• Dataset entries:
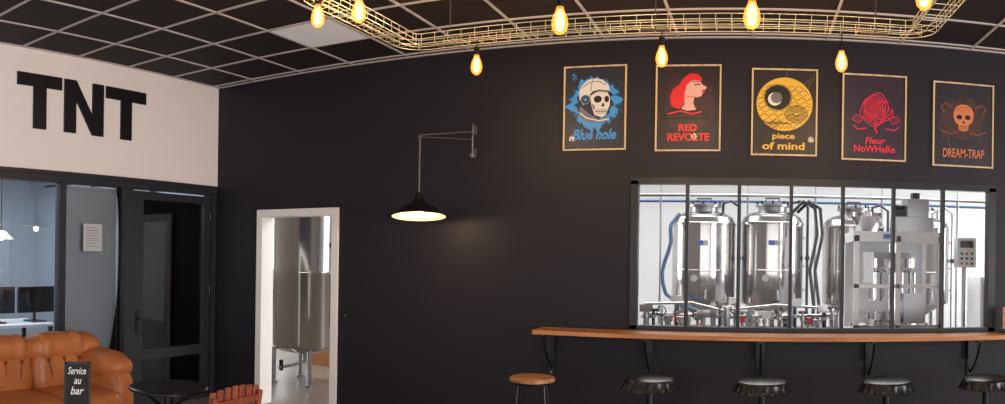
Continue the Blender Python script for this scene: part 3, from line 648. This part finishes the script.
# ---------------------------------------------------------------- lights
def area(name,loc,rot,sx,sy,p,col):
    l=bpy.data.lights.new(name,'AREA'); l.shape='RECTANGLE'; l.size=sx; l.size_y=sy; l.energy=p; l.color=col
    o=bpy.data.objects.new(name,l); o.location=loc; o.rotation_euler=rot; sc.collection.objects.link(o); return o
def point(name,loc,p,col,r=.03):
    l=bpy.data.lights.new(name,'POINT'); l.energy=p; l.color=col; l.shadow_soft_size=r
    o=bpy.data.objects.new(name,l); o.location=loc; sc.collection.objects.link(o); return o
area('daylight_south',(.3,YB-.02,1.6),(pi/2,0,0),9,2.2,125,(1.,.96,.96))
area('daylight_east',(XR+.01,.35,1.6),(pi/2,0,pi/2),5.7,2.2,470,(1.,.95,.95))
area('brewery_ceiling_fill',(-1.5,8.3,3.55),(0,0,0),13,1.6,430,(1.,.99,.97))  # fill light added under the closed brewery ceiling, no skylight above
area('brewery_streak_fill_left',(-9.9,8.4,1.8),(pi/2,0,-pi/2),3.,2.6,220,(.97,.99,1.))  # added at a solid wall to put vertical streaks on the tanks
area('brewery_streak_fill_right',(6.1,8.0,1.8),(pi/2,0,pi/2),3.,2.6,200,(.98,.99,1.))  # added streak light on the opposite side, no window in this wall
area('office_light',(-6.9,2.8,2.75),(0,0,0),2.2,4.6,150,(.93,.98,1.))
point('wall_lamp_light',(ex,ey,1.90),8,(1,.72,.42))
for i,(x,y,z) in enumerate(bulbs): point('bulb_light',(x,y,z-.11),13,(1,.66,.34),.03)
w=bpy.data.worlds.new('world'); sc.world=w; w.use_nodes=True
w.node_tree.nodes['Background'].inputs[0].default_value=(.75,.8,.9,1); w.node_tree.nodes['Background'].inputs[1].default_value=.5

# ---------------------------------------------------------------- camera: phone panorama
FP=710.; yaw=(755-502.5)/FP
cam=bpy.data.cameras.new('camera'); co=bpy.data.objects.new('camera',cam); sc.collection.objects.link(co); sc.camera=co
co.matrix_world=Matrix.Translation((0,0,1.6))@Matrix.Rotation(yaw,4,'Z')@Matrix.Rotation(pi/2,4,'X')@Matrix.Rotation(.015,4,'Z')
cam.sensor_width=36; cam.lens=36*FP/1005; cam.clip_end=200
cam.type='PANO'
tgt=cam if hasattr(cam,'panorama_type') else cam.cycles
tgt.panorama_type='EQUIRECTANGULAR'
tgt.longitude_min=-502.5/FP; tgt.longitude_max=502.5/FP
tgt.latitude_max=257/FP; tgt.latitude_min=-(404-257)/FP
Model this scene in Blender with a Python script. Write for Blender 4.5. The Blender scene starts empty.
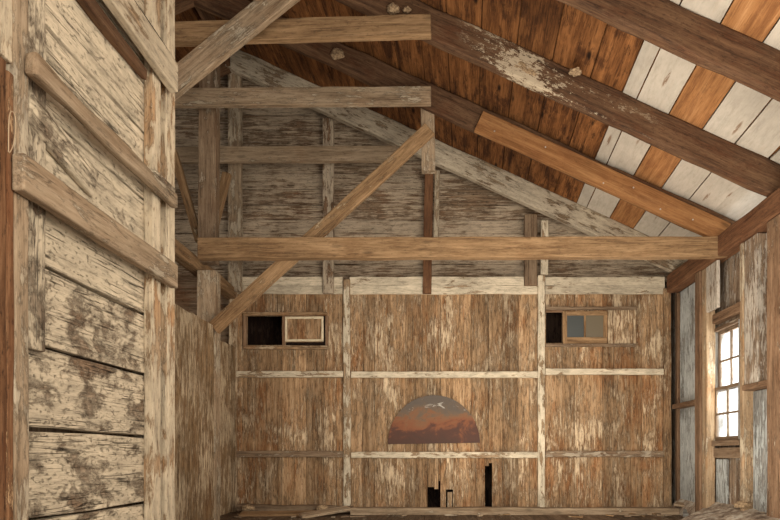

• What this task involves:
Look through the entries above and report each line where the string "Blender" occurs.

• Task response:
Continue the Blender Python script for this scene: part 3, from line 648. This part finishes the script.
Model this scene in Blender with a Python script. Write for Blender 4.5. The Blender scene starts empty.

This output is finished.